Bruce LaBruce’s Pierrot Lunaire: Dreimal sieben Gedichte aus Albert Girauds ‘Pierrot lunaire’ (“Pierrot Lunaire: Three times Seven Poems from Albert Giraud’s ‘Pierrot lunaire’”) opens with the lead, played by Susanne Sachsse dressed as a hyper-futuristic version of a Neukölln teenage boy, making out with his girlfriend, Maria Ivanenko, dressed as a Jem and the Holograms’ Misfit, for what seems like eons. At least the costumes by Zaldy were fetching enough. Until the onstage band begins to play, you wonder whether it will ever end, but fortunately, during the rest of the close to one hour play, nothing else stays in one place for too long (not even gender) and if you blink, you’ll miss out on being exposed to the fun.
Pierrot Lunaire is Bruce LaBruce’s modern retelling of the 1912 melodrama by Arnold Schönberg, itself a selection of 21 poems from Albert Giraud’s French poem cycle of the same name. Judith Butler would have a field day with this copy of a copy – its all about gender with a typical Freudian touch. LaBruce creates a kind of fashionable reminder for us that Freud’s influence is still with us and even more so today, post the queer theory explosion of the 1990s.

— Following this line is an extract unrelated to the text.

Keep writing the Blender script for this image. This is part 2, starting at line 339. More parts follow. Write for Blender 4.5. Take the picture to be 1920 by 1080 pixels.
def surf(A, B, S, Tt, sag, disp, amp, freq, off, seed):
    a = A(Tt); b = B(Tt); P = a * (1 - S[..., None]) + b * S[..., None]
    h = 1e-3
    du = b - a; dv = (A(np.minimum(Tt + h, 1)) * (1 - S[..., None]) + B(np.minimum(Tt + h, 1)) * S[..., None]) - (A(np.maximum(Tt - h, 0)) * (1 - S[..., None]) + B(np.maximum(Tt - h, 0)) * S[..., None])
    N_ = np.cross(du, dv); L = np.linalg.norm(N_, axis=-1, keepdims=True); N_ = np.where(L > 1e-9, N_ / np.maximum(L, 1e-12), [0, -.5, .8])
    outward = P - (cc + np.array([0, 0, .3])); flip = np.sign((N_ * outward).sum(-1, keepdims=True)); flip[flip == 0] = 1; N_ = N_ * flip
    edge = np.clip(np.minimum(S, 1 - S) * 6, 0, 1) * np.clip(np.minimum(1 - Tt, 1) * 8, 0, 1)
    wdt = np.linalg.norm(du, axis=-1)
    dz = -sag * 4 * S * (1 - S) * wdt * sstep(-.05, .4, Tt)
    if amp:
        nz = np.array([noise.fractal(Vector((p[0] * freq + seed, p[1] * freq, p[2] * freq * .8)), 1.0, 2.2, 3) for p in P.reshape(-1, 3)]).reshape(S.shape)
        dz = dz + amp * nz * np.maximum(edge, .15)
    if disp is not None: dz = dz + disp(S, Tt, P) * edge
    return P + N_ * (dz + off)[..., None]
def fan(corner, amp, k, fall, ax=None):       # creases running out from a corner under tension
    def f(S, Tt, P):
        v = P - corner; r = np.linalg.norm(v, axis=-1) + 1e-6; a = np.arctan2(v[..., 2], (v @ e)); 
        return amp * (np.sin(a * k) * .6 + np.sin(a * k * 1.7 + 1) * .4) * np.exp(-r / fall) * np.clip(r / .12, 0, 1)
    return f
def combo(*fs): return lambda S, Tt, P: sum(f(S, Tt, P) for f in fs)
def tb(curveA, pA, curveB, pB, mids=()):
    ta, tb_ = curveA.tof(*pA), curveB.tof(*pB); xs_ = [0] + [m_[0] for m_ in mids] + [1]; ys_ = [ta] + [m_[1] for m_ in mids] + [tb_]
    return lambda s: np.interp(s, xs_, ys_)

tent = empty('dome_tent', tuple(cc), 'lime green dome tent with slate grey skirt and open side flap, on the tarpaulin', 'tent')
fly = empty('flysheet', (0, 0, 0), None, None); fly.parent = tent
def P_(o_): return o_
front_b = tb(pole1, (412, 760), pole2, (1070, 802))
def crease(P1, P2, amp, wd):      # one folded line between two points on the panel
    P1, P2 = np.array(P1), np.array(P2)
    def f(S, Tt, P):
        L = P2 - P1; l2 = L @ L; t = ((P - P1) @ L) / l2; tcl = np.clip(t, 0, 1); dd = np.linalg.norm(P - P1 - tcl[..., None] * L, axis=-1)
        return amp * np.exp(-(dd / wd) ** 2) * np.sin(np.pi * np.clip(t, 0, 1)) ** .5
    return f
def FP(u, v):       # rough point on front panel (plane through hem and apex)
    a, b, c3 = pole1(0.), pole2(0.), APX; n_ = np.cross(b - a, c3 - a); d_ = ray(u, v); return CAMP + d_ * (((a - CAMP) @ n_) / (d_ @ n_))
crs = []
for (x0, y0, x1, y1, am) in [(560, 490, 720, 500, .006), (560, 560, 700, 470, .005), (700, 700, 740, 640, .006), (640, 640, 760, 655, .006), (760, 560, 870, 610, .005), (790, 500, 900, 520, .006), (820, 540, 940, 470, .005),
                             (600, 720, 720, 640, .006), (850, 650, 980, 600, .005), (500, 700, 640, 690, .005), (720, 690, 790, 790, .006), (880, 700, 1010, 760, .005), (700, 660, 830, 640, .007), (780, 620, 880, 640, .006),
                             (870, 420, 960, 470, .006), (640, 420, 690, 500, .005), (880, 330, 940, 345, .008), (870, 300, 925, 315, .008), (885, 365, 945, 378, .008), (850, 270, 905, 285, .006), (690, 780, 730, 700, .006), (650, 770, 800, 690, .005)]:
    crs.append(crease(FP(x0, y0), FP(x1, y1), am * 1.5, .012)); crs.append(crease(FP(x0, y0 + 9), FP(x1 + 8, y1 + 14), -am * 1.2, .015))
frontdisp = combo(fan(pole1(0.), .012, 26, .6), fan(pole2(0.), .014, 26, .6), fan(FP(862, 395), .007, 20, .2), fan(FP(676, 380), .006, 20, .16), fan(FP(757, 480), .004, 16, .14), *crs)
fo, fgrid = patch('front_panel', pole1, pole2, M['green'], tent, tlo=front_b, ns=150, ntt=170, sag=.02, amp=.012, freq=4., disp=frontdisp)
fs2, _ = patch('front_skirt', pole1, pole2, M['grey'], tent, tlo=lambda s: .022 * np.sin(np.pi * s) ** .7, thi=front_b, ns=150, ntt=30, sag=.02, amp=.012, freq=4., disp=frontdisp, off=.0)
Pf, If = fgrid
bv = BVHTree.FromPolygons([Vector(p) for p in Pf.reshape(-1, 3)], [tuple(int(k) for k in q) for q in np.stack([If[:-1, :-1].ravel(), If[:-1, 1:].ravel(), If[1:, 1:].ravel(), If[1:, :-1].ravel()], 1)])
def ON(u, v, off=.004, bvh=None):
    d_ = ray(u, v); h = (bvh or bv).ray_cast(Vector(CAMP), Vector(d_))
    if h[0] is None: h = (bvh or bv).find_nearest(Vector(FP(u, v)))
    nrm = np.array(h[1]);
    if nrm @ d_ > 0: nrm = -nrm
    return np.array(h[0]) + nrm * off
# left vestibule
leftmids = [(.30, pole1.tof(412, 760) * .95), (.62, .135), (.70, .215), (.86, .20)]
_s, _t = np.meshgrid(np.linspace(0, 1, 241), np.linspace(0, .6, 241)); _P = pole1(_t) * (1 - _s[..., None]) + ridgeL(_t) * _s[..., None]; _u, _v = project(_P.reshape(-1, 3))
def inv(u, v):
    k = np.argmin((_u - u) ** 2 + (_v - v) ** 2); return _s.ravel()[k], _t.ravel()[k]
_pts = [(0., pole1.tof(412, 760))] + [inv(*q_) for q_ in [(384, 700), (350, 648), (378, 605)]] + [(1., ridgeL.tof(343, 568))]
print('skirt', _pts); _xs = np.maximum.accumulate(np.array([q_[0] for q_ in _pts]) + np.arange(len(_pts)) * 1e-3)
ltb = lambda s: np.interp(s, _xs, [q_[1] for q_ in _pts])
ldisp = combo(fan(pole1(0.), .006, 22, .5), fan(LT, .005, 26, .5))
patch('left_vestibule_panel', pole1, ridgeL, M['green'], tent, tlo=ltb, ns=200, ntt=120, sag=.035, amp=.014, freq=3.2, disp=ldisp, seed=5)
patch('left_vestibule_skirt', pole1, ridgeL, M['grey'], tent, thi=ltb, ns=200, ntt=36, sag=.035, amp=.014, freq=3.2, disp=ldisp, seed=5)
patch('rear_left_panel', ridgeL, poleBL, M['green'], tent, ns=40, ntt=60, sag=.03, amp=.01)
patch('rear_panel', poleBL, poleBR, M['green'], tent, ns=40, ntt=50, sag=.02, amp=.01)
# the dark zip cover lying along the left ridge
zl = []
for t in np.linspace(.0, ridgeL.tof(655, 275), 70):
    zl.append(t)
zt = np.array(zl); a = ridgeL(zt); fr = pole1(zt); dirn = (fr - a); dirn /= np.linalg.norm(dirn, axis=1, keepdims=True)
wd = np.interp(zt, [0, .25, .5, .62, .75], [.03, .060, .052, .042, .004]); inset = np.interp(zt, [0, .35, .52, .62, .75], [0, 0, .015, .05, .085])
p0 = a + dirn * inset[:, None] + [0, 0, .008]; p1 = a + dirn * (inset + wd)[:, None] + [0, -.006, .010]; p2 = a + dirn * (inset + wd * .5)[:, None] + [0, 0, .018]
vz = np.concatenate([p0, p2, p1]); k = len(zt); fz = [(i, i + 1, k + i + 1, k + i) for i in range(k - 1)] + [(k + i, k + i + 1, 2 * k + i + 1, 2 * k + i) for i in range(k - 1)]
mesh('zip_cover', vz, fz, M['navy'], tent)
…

The star of the show is undoubtedly (and accordingly billed as) Susanne Sachsse – who imprinted herself on all of us as Gudrun in LaBruce’s The Raspberry Reich and as LaBruce’s muse – as she jumped, ran, shrieked and chopped her voice through the 21 poems in German all over Vera Rubenbauer’s dark, sharp and industrial stage set. She takes the manic man with reverse castration anxiety to levels of teenage angst impressive for someone cast as a mother in 2001. Her character’s search for a cock of his own (after being “exposed” by his girlfriend’s father as not a “real” boy) takes us through the machismo, forgive-the-pun cockiness of youth, then despair, then deviousness and violence and finally triumph. This is all handled with the kind of humor one would expect from a Bruce LaBruce production.

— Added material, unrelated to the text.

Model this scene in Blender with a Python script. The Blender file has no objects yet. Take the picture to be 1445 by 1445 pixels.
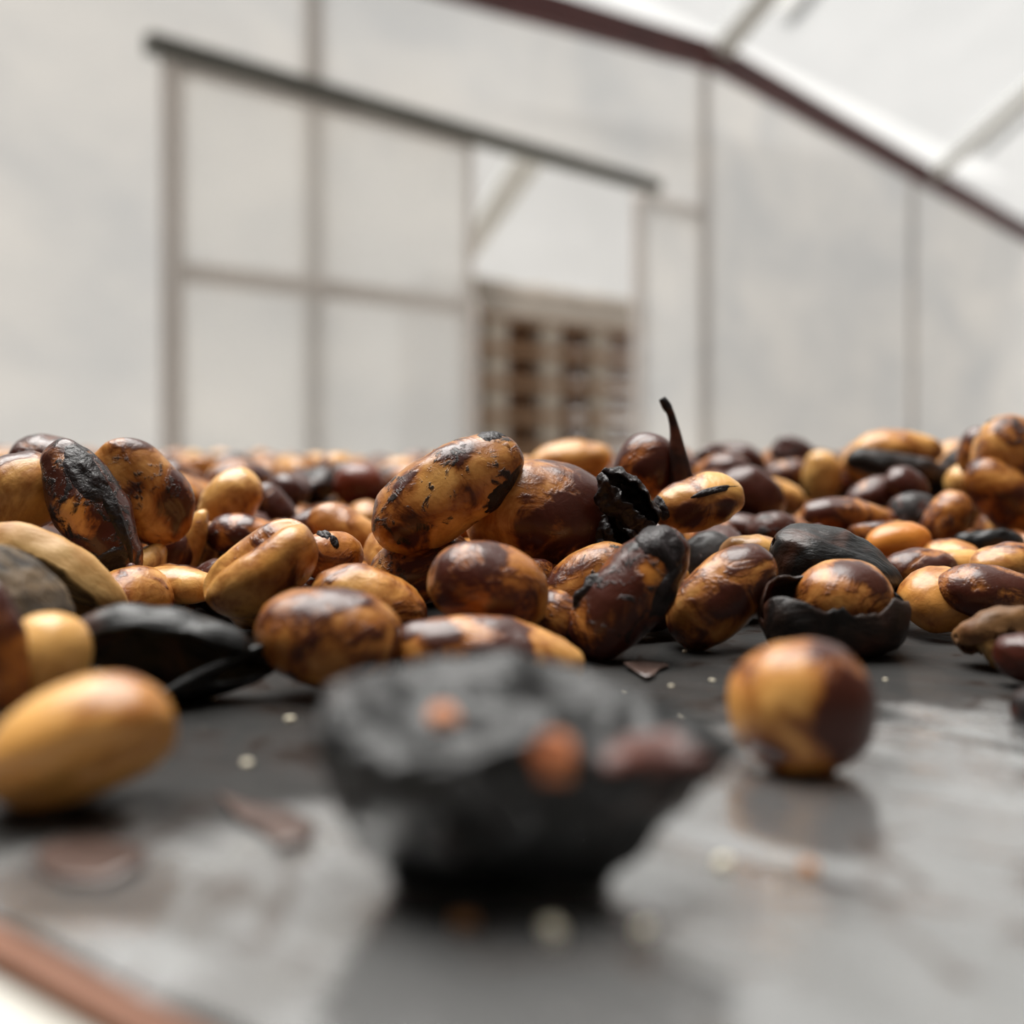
import bpy, math, random
import numpy as np
from mathutils import Vector, Matrix, noise

# ------------------------------------------------------------------ camera, world, exposure
F = 1450.0            # focal length in pixels of the 1445 px frame
PY = 612.0            # horizon row
H = 0.0165            # lens height above the plastic sheet (sheet is z = 0)
scene = bpy.context.scene
COL = scene.collection

cam_data = bpy.data.cameras.new('camera')
cam_data.sensor_width = 36.0
cam_data.lens = 36.0 * F / 1445.0
cam_data.shift_y = -(722.5 - PY) / 1445.0
cam_data.clip_start = 0.004
cam_data.clip_end = 200
cam_data.dof.use_dof = True
cam_data.dof.focus_distance = 0.086
cam_data.dof.aperture_fstop = 19.0
cam = bpy.data.objects.new('camera', cam_data)
cam.location = (0, 0, H)
cam.rotation_euler = (math.pi / 2, 0, 0)
COL.objects.link(cam)
scene.camera = cam

scene.view_settings.view_transform = 'Standard'
scene.view_settings.look = 'None'
scene.view_settings.gamma = 1.0
scene.view_settings.use_curve_mapping = False
scene.view_settings.exposure = 0.0

world = bpy.data.worlds.new('overcast_sky')
scene.world = world
world.use_nodes = True
wn = world.node_tree
wn.nodes.clear()
w_out = wn.nodes.new('ShaderNodeOutputWorld')
w_bg = wn.nodes.new('ShaderNodeBackground')
w_tc = wn.nodes.new('ShaderNodeTexCoord')
w_sep = wn.nodes.new('ShaderNodeSeparateXYZ')
w_ramp = wn.nodes.new('ShaderNodeValToRGB')
wn.links.new(w_tc.outputs['Generated'], w_sep.inputs[0])
w_map = wn.nodes.new('ShaderNodeMapRange')
w_map.inputs['From Min'].default_value = -1
w_map.inputs['From Max'].default_value = 1
wn.links.new(w_sep.outputs['Z'], w_map.inputs['Value'])
wn.links.new(w_map.outputs[0], w_ramp.inputs[0])
els = w_ramp.color_ramp.elements
els[0].position = 0.0
els[0].color = (0.10, 0.095, 0.085, 1)
els[1].position = 1.0
els[1].color = (1.0, 1.0, 1.0, 1)
e = els.new(0.47); e.color = (0.15, 0.145, 0.13, 1)
e = els.new(0.50); e.color = (0.33, 0.325, 0.31, 1)       # overcast sky: zenith about three times the horizon
e = els.new(0.75); e.color = (0.66, 0.665, 0.66, 1)
w_bg.inputs['Strength'].default_value = 0.58
wn.links.new(w_ramp.outputs[0], w_bg.inputs[0])
wn.links.new(w_bg.outputs[0], w_out.inputs[0])

sun_data = bpy.data.lights.new('veiled_sun', 'SUN')
sun_data.energy = 11.5
sun_data.angle = math.radians(52)
sun_data.color = (1.0, 0.975, 0.94)
sun = bpy.data.objects.new('veiled_sun', sun_data)
sun.rotation_euler = Vector((0.22, -0.26, -1.0)).to_track_quat('-Z', 'Y').to_euler()   # high, from behind the heap, a little left
COL.objects.link(sun)

# ------------------------------------------------------------------ helpers
def P(px, py, d):
    return Vector(((px - 722.5) / F * d, d, H - (py - PY) / F * d))


def mesh_obj(name, verts, faces, mat, parent=None, smooth=True):
    me = bpy.data.meshes.new(name)
    me.from_pydata([tuple(v) for v in verts], [], faces)
    me.validate()
    me.update()
    if smooth:
        me.polygons.foreach_set('use_smooth', [True] * len(me.polygons))
    if mat:
        me.materials.append(mat)
    o = bpy.data.objects.new(name, me)
    COL.objects.link(o)
    if parent:
        o.parent = parent
    return o


def tag(o, label=None, cat=None, group=None, kind=None):
    if label: o['label'] = label
    if cat: o['category'] = cat
    if group: o['group'] = group
    if kind: o['kind'] = kind
    return o


def empty(name, loc=(0, 0, 0), rz=0.0):
    o = bpy.data.objects.new(name, None)
    o.location = loc
    o.rotation_euler = (0, 0, rz)
    o.empty_display_size = 0.01
    COL.objects.link(o)
    return o


def box_geo(x0, x1, y0, y1, z0, z1, bev=0.0):
    if bev <= 0:
        v = [(x0, y0, z0), (x1, y0, z0), (x1, y1, z0), (x0, y1, z0), (x0, y0, z1), (x1, y0, z1), (x1, y1, z1), (x0, y1, z1)]
        f = [(0, 3, 2, 1), (4, 5, 6, 7), (0, 1, 5, 4), (1, 2, 6, 5), (2, 3, 7, 6), (3, 0, 4, 7)]
        return v, f
    b = bev
    ring = [(x0 + b, y0), (x1 - b, y0), (x1, y0 + b), (x1, y1 - b), (x1 - b, y1), (x0 + b, y1), (x0, y1 - b), (x0, y0 + b)]
    v = [(x, y, z0) for x, y in ring] + [(x, y, z1) for x, y in ring]
    f = [tuple(range(7, -1, -1)), tuple(range(8, 16))]
    for i in range(8):
        j = (i + 1) % 8
        f.append((i, j, j + 8, i + 8))
    return v, f


def box(name, x0, x1, y0, y1, z0, z1, mat, parent=None, bev=0.0):
    v, f = box_geo(x0, x1, y0, y1, z0, z1, bev)
    return mesh_obj(name, v, f, mat, parent, smooth=False)


def beam_between(name, a, b, w, h, mat, parent=None, up=Vector((0, 0, 1))):
    """A squared tube from a to b, w across and h along 'up'."""
    a = Vector(a); b = Vector(b)
    t = (b - a).normalized()
    s = t.cross(up).normalized()
    n = s.cross(t).normalized()
    v = []
    for p in (a, b):
        for cs, cn in ((-1, -1), (1, -1), (1, 1), (-1, 1)):
            v.append(p + s * (cs * w / 2) + n * (cn * h / 2))
    f = [(0, 1, 2, 3), (7, 6, 5, 4), (0, 4, 5, 1), (1, 5, 6, 2), (2, 6, 7, 3), (3, 7, 4, 0)]
    return mesh_obj(name, v, f, mat, parent, smooth=False)


def tube(name, pts, radii, mat, parent=None, n=12):
    pts = [Vector(p) for p in pts]
    v, f = [], []
    ref = Vector((0, 1, 0))
    for i, p in enumerate(pts):
        t = (pts[min(i + 1, len(pts) - 1)] - pts[max(i - 1, 0)]).normalized()
        s = t.cross(ref)
        if s.length < 1e-6: s = t.cross(Vector((1, 0, 0)))
        s.normalize()
        q = s.cross(t)
        for k in range(n):
            a = 2 * math.pi * k / n
            v.append(p + (s * math.cos(a) + q * math.sin(a)) * radii[i])
    for i in range(len(pts) - 1):
        for k in range(n):
            k2 = (k + 1) % n
            f.append((i * n + k, i * n + k2, (i + 1) * n + k2, (i + 1) * n + k))
    f.append(tuple(range(n - 1, -1, -1)))
    f.append(tuple((len(pts) - 1) * n + k for k in range(n)))
    return mesh_obj(name, v, f, mat, parent)


# ------------------------------------------------------------------ materials
class NT:
    def __init__(self, name):
        self.m = bpy.data.materials.new(name)
        self.m.use_nodes = True
        self.t = self.m.node_tree
        self.t.nodes.clear()
        self.out = self.n('ShaderNodeOutputMaterial')

    def n(self, typ, **kw):
        nd = self.t.nodes.new(typ)
        for k, v in kw.items():
            if k in nd.inputs.keys():
                nd.inputs[k].default_value = v
            else:
                setattr(nd, k, v)
        return nd

    def l(self, a, b):
        self.t.links.new(a, b)

    def val(self, sock, v):
        if hasattr(v, 'is_linked') or isinstance(v, bpy.types.NodeSocket):
            self.l(v, sock)
        else:
            sock.default_value = v

    def math(self, op, a, b=0.0, clamp=False):
        nd = self.t.nodes.new('ShaderNodeMath')
        nd.operation = op
        nd.use_clamp = clamp
        self.val(nd.inputs[0], a)
        self.val(nd.inputs[1], b)
        return nd.outputs[0]

    def mix(self, fac, a, b):
        nd = self.t.nodes.new('ShaderNodeMix')
        nd.data_type = 'RGBA'
        self.val(nd.inputs['Factor'], fac)
        self.val(nd.inputs[6], a if isinstance(a, bpy.types.NodeSocket) else (*a, 1))
        self.val(nd.inputs[7], b if isinstance(b, bpy.types.NodeSocket) else (*b, 1))
        return nd.outputs[2]

    def ramp(self, v, lo, hi, o0=0.0, o1=1.0):
        nd = self.t.nodes.new('ShaderNodeMapRange')
        nd.interpolation_type = 'SMOOTHSTEP'
        self.val(nd.inputs['Value'], v)
        self.val(nd.inputs['From Min'], lo)
        self.val(nd.inputs['From Max'], hi)
        self.val(nd.inputs['To Min'], o0)
        self.val(nd.inputs['To Max'], o1)
        return nd.outputs[0]

    def noise(self, vec, scale, detail=3.0, rough=0.55, dist=0.0):
        nd = self.t.nodes.new('ShaderNodeTexNoise')
        nd.inputs['Scale'].default_value = scale
        nd.inputs['Detail'].default_value = detail
        nd.inputs['Roughness'].default_value = rough
        nd.inputs['Distortion'].default_value = dist
        if vec is not None: self.l(vec, nd.inputs['Vector'])
        return nd.outputs['Fac']

    def bsdf(self, color, rough=0.5, normal=None, **kw):
        nd = self.t.nodes.new('ShaderNodeBsdfPrincipled')
        self.val(nd.inputs['Base Color'], color if isinstance(color, bpy.types.NodeSocket) else (*color, 1))
        self.val(nd.inputs['Roughness'], rough)
        if normal is not None: self.l(normal, nd.inputs['Normal'])
        for k, v in kw.items():
            self.val(nd.inputs[k.replace('_', ' ')], v)
        return nd.outputs[0]

    def bump(self, h, strength, dist):
        nd = self.t.nodes.new('ShaderNodeBump')
        nd.inputs['Strength'].default_value = strength
        nd.inputs['Distance'].default_value = dist
        self.l(h, nd.inputs['Height'])
        return nd.outputs[0]

    def done(self, shader):
        self.l(shader, self.out.inputs['Surface'])
        return self.m


def bean_material(name, per_object=True):
    """Sticky coffee seed: cream to orange hull, purple-brown dried pulp, black skin scabs.
    Red channel = how much stain, green = how much black, blue = cream (0) to orange (1)."""
    t = NT(name)
    tc = t.n('ShaderNodeTexCoord')
    if per_object:
        oi = t.n('ShaderNodeObjectInfo')
        sep = t.n('ShaderNodeSeparateColor')
        t.l(oi.outputs['Color'], sep.inputs[0])
        off = t.n('ShaderNodeVectorMath', operation='MULTIPLY_ADD')
        comb = t.n('ShaderNodeCombineXYZ')
        for i in range(3): t.l(oi.outputs['Random'], comb.inputs[i])
        off.inputs[1].default_value = (3.1, 5.7, 4.3)
        t.l(comb.outputs[0], off.inputs[0])
        t.l(tc.outputs['Object'], off.inputs[2])
        vec = off.outputs[0]
    else:
        at = t.n('ShaderNodeAttribute', attribute_name='tone')
        sep = t.n('ShaderNodeSeparateColor')
        t.l(at.outputs['Color'], sep.inputs[0])
        vec = tc.outputs['Object']
    R, G, B = sep.outputs[0], sep.outputs[1], sep.outputs[2]
    n1 = t.noise(vec, 190, 4, 0.6, 0.9)
    n2 = t.noise(vec, 330, 5, 0.65, 1.4)
    n3 = t.noise(vec, 900, 4, 0.6, 0.5)
    n4 = t.noise(vec, 120, 2, 0.5, 0.3)
    cream = t.mix(n3, (0.69, 0.355, 0.088), (0.79, 0.470, 0.168))
    orange = t.mix(n4, (0.48, 0.125, 0.009), (0.58, 0.205, 0.022))
    bl = t.math('ADD', t.math('MULTIPLY', B, 0.9), t.math('MULTIPLY', t.math('SUBTRACT', n4, 0.5), 1.6), clamp=True)
    hull = t.mix(bl, cream, orange)
    # orange-brown halo around stains, then the stain itself
    s = t.math('ADD', t.math('MULTIPLY', n1, 0.75), t.math('MULTIPLY', n2, 0.25))
    if per_object:
        ab = t.n('ShaderNodeAttribute', attribute_name='bias', attribute_type='OBJECT')
        sx = t.n('ShaderNodeSeparateXYZ')
        t.l(tc.outputs['Object'], sx.inputs[0])
        R = t.math('ADD', R, t.math('MULTIPLY', t.math('MULTIPLY', ab.outputs['Fac'], sx.outputs[0]), 90.0), clamp=True)
    if per_object:                                         # dried juice blots that belong to one bean
        for nm, gain in (('blot_a', 0.20), ('blot_b', 0.20), ('blot_c', 0.20), ('bare_a', -0.26)):
            av = t.n('ShaderNodeAttribute', attribute_name=nm, attribute_type='OBJECT')
            ar = t.n('ShaderNodeAttribute', attribute_name=nm + '_size', attribute_type='OBJECT')
            dm = t.n('ShaderNodeVectorMath', operation='DISTANCE')
            t.l(tc.outputs['Object'], dm.inputs[0])
            t.l(av.outputs['Vector'], dm.inputs[1])
            q = t.math('DIVIDE', dm.outputs['Value'], t.math('ADD', ar.outputs['Fac'], 1e-6))
            q = t.math('ADD', q, t.math('MULTIPLY', t.math('SUBTRACT', n2, 0.5), 1.0))
            s = t.math('ADD', s, t.math('MULTIPLY', t.ramp(q, 0.05, 1.0, 1.0, 0.0), gain))
    thr = t.math('SUBTRACT', 0.74, t.math('MULTIPLY', R, 0.46))
    halo = t.ramp(t.math('SUBTRACT', s, thr), -0.17, 0.05)
    stain = t.ramp(t.math('SUBTRACT', s, thr), -0.01, 0.10)
    brown = t.mix(n3, (0.20, 0.042, 0.0045), (0.28, 0.078, 0.010))
    purple = t.mix(n2, (0.013, 0.0022, 0.003), (0.062, 0.0110, 0.010))
    c = t.mix(t.math('MULTIPLY', halo, 0.85), hull, brown)
    c = t.mix(t.math('MULTIPLY', stain, 0.92), c, purple)
    d = t.math('ADD', t.math('MULTIPLY', n2, 0.65), t.math('MULTIPLY', n3, 0.35))
    dthr = t.math('SUBTRACT', 0.74, t.math('MULTIPLY', G, 0.42))
    dark = t.ramp(t.math('SUBTRACT', d, dthr), -0.01, 0.05)
    c = t.mix(t.math('MULTIPLY', dark, 0.95), c, (0.008, 0.006, 0.006))
    rough = t.math('ADD', 0.24, t.math('MULTIPLY', dark, 0.22))
    rough = t.math('ADD', rough, t.math('MULTIPLY', n3, 0.14))
    h = t.math('ADD', t.math('MULTIPLY', n3, 0.6), t.math('MULTIPLY', stain, 0.5))
    h = t.math('ADD', h, t.math('MULTIPLY', dark, 0.8))
    nrm = t.bump(h, 0.6, 0.00025)
    return t.done(t.bsdf(c, rough, nrm, Specular_IOR_Level=0.3, Coat_Weight=0.25, Coat_Roughness=0.2))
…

Sachsse’s character is accompanied by Luizo Vega, a hard-bodied and talented dancer dressed (at first) in rubber, who becomes/is the lead’s shadow self as a kind of imagined ultimate man. Vega moves elegantly and is certainly eye-candy. In a theater full of gay men, he makes for a tempting distraction, but again, Sachsse steals most of the show, save for some rather exposed moments.
The play delivers on a visual and intellectual level in a charming, colloquial way. It’s something that’s thoughtful and executed with depth, but can definitely just be taken in as an evening’s entertainment.
Words to the (un)wise though – the play is in German and is accompanied with brief surtitles high overhead that act like intertitles in a silent film. They are sparse and important but not a direct translation, so the audience might never be sure when to pay attention to the screen and therefore might miss something. Subtitle reading on film is much easier.
And those on the main floor of HAU should think strategically, if they can, about where they sit… the big payoff could end up looking like a censored black bar if the person in front of you is slightly too tall – you’ll be searching for a cock of your own as well.